Two decades ago, A. N. Wilson wrote a critically acclaimed biography of C.S. Lewis. This and some other of his writings led some Christians to hope that Wilson might become what Alan Jacobs once called “that figure for whom so many have been waiting for so long, The Next C. S. Lewis.”
It therefore came as a surprise and a disappointment when Wilson publicly repudiated his Christian faith a few years later and became a mocker of Christianity.
Yet, this past Easter, in the U.K.’s Daily Mail, Wilson was urging British Christians not be cowed by “sneering” and “self-satisfied” critics like Richard Dawkins.
A. N. Wilson, you see, has returned to the faith. Why? In large measure because of the strongest evidence for the truth of the Gospel—that is, its impact on people’s lives.
Wilson wrote that in his “young manhood,” he “began to wonder how much of the Easter story [he] accepted.” By his thirties, he had lost all religious belief.
Why? He attributes it to growing up in a culture that was increasingly and “overwhelmingly secular and anti-religious.” To his “shame,” he says, he went along with the cultural tide. He felt that Christian faith was “uncool” and “unsexy.”
Wilson didn’t stop at what he calls this “playground attitude”: he “began to rail against Christianity” and wrote a book that described Jesus as a “messianic prophet who had . . . truly failed, and died.”
Yet on Palm Sunday just a few weeks ago, Wilson reported that he “heard the Gospel being chanted,” and could assent to it “with complete simplicity.” Sometime in the past five years, he went from writing a book about a failed messianic prophet to believing that Jesus had risen from the dead.

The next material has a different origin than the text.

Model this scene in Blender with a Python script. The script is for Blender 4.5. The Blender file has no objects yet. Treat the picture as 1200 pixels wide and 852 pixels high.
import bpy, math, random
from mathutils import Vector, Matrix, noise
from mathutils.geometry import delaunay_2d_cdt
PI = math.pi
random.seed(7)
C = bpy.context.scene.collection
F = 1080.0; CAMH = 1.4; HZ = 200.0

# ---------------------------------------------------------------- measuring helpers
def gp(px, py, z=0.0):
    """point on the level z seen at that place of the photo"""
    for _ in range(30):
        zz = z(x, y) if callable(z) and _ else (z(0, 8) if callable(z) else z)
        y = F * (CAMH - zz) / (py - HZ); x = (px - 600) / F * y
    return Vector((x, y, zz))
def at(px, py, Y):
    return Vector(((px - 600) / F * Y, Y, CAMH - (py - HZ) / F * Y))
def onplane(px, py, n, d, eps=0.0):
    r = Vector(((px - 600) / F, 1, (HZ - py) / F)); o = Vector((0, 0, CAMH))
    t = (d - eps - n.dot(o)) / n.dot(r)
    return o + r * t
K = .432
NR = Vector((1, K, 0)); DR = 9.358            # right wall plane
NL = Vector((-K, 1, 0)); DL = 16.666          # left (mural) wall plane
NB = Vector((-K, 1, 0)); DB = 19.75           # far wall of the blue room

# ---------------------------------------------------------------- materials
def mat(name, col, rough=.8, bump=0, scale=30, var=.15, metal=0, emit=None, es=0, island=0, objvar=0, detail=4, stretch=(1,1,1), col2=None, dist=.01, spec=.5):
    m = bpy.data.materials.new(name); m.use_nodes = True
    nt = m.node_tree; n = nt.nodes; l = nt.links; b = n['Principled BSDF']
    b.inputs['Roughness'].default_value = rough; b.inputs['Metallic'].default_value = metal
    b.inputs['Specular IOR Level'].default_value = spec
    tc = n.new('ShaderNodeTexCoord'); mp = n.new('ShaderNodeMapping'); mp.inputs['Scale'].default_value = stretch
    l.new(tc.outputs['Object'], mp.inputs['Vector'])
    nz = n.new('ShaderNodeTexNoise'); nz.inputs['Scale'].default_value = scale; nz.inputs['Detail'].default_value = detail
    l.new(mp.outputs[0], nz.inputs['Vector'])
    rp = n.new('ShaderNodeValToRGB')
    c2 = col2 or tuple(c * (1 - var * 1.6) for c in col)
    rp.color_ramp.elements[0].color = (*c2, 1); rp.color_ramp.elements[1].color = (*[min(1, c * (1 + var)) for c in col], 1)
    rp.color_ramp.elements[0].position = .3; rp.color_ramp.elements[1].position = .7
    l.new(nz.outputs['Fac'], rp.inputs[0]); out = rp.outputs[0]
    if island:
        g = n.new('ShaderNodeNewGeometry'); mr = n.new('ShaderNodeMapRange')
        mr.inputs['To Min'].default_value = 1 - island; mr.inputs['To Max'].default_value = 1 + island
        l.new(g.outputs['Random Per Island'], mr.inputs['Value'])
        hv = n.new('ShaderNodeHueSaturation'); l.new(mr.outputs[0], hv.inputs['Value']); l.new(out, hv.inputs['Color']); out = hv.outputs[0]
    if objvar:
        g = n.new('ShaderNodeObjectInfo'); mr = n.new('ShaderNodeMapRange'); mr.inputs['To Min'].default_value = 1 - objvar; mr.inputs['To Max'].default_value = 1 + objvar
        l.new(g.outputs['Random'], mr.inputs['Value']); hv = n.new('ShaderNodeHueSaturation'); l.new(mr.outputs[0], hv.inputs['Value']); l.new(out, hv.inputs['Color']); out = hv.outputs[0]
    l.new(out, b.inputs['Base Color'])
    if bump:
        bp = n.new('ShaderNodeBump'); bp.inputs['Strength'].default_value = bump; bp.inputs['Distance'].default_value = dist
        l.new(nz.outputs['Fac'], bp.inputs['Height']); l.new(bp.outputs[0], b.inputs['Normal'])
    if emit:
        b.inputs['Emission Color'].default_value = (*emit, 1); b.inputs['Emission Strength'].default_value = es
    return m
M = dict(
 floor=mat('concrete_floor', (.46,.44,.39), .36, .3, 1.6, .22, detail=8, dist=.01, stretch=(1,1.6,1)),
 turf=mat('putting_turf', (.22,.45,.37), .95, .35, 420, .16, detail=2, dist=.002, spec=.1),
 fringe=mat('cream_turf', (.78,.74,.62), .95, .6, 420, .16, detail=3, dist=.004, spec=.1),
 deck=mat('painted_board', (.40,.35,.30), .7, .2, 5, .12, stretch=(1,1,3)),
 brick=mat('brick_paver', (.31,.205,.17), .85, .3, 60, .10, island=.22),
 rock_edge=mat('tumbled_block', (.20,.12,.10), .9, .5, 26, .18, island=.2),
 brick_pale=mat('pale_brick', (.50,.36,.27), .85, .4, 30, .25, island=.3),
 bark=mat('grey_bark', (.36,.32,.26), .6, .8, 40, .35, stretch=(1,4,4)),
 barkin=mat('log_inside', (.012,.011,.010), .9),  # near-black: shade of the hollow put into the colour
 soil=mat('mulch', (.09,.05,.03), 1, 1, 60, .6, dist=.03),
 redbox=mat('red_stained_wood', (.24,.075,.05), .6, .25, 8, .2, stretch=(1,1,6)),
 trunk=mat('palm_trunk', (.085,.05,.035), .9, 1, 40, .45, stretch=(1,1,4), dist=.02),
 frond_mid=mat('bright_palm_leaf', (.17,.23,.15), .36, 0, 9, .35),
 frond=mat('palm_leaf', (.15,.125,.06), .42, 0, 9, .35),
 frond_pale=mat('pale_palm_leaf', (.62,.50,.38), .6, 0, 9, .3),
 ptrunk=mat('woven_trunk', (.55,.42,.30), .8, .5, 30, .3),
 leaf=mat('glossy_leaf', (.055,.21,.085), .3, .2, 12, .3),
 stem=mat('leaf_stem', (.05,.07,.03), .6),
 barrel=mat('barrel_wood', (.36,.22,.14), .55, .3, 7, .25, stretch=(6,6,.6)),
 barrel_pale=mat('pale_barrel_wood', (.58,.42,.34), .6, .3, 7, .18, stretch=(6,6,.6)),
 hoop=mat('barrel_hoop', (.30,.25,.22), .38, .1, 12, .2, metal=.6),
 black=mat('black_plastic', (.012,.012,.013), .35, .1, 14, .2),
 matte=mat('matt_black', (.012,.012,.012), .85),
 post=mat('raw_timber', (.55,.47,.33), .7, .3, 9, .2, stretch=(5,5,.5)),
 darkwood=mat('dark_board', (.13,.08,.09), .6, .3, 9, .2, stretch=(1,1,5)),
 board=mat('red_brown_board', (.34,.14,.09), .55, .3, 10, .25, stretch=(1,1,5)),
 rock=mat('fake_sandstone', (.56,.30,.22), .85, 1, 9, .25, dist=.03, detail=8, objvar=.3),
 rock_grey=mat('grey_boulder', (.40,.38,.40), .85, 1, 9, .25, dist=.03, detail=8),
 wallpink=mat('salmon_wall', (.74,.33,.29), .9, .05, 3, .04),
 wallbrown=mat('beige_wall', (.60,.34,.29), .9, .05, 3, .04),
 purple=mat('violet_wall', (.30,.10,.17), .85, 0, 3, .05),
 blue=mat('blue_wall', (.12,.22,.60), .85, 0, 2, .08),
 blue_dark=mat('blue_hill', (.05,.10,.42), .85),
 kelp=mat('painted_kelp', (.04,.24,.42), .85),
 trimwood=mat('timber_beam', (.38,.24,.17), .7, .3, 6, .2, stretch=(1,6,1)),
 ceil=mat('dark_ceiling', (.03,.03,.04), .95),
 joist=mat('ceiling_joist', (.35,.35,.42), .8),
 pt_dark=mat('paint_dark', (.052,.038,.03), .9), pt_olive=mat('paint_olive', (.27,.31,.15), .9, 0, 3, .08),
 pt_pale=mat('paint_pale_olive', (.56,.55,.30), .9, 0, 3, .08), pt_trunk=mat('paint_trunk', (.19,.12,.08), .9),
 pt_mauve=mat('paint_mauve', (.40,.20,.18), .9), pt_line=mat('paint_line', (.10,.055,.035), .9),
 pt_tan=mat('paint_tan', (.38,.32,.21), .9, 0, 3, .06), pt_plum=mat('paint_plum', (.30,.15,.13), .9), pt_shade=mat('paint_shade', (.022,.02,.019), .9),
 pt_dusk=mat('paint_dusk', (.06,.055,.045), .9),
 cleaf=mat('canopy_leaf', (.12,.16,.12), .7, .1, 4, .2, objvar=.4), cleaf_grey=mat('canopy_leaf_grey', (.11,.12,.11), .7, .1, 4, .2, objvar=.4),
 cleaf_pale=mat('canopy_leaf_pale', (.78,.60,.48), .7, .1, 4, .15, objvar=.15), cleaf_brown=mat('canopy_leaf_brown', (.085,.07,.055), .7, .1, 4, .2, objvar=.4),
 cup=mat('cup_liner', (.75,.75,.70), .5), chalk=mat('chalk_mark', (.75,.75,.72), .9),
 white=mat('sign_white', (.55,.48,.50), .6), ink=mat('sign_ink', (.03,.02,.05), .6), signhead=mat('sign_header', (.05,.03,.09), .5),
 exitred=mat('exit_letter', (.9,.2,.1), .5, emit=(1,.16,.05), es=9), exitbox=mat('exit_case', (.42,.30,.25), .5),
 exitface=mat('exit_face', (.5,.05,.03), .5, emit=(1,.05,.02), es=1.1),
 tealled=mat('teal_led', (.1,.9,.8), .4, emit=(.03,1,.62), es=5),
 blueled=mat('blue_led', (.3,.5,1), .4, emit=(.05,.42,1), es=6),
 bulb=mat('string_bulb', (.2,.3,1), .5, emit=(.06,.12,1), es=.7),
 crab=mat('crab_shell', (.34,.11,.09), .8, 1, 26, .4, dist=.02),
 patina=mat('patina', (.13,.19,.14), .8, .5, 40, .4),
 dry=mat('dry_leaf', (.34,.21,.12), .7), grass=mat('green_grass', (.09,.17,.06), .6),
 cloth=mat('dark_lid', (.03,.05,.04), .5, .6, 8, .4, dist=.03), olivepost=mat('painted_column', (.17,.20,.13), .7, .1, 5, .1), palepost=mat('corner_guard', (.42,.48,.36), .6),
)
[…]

Again, the question is “why?” Part of the reason was that atheism and atheists in his words, “[miss] out on some very basic experiences of life.” He described listening to Bach or reading the works of Christian authors and realizing that their “perception of life was deeper, wiser, more rounded than [his] own.” seeing the world through the eyes of faith is “much more interesting” he said, than the alternatives.
Then there was the low esteem in which Darwinism holds man. The people who insist that we are “simply anthropoid apes” can’t account for something as basic as language. The “existence of language,” love and music, to name but a few, convinced Wilson that we are “spiritual beings.” For Wilson, they prove that “the religion of the incarnation, asserting that God made humanity in His image, and continually restores humanity in His image, is simply true.”
Then there’s what he regards the “an even stronger argument”: “the way that Christian faith transforms individual lives.” From “Bonhoeffer’s serenity before he was hanged” to the person next to you at church, Christians bear witness to the truth of Christianity and that as a “working blueprint for life” and “template against which to measure experience, it fits.”
I couldn’t put it any better. Welcome home, Mr. Wilson. It’s great to have you back.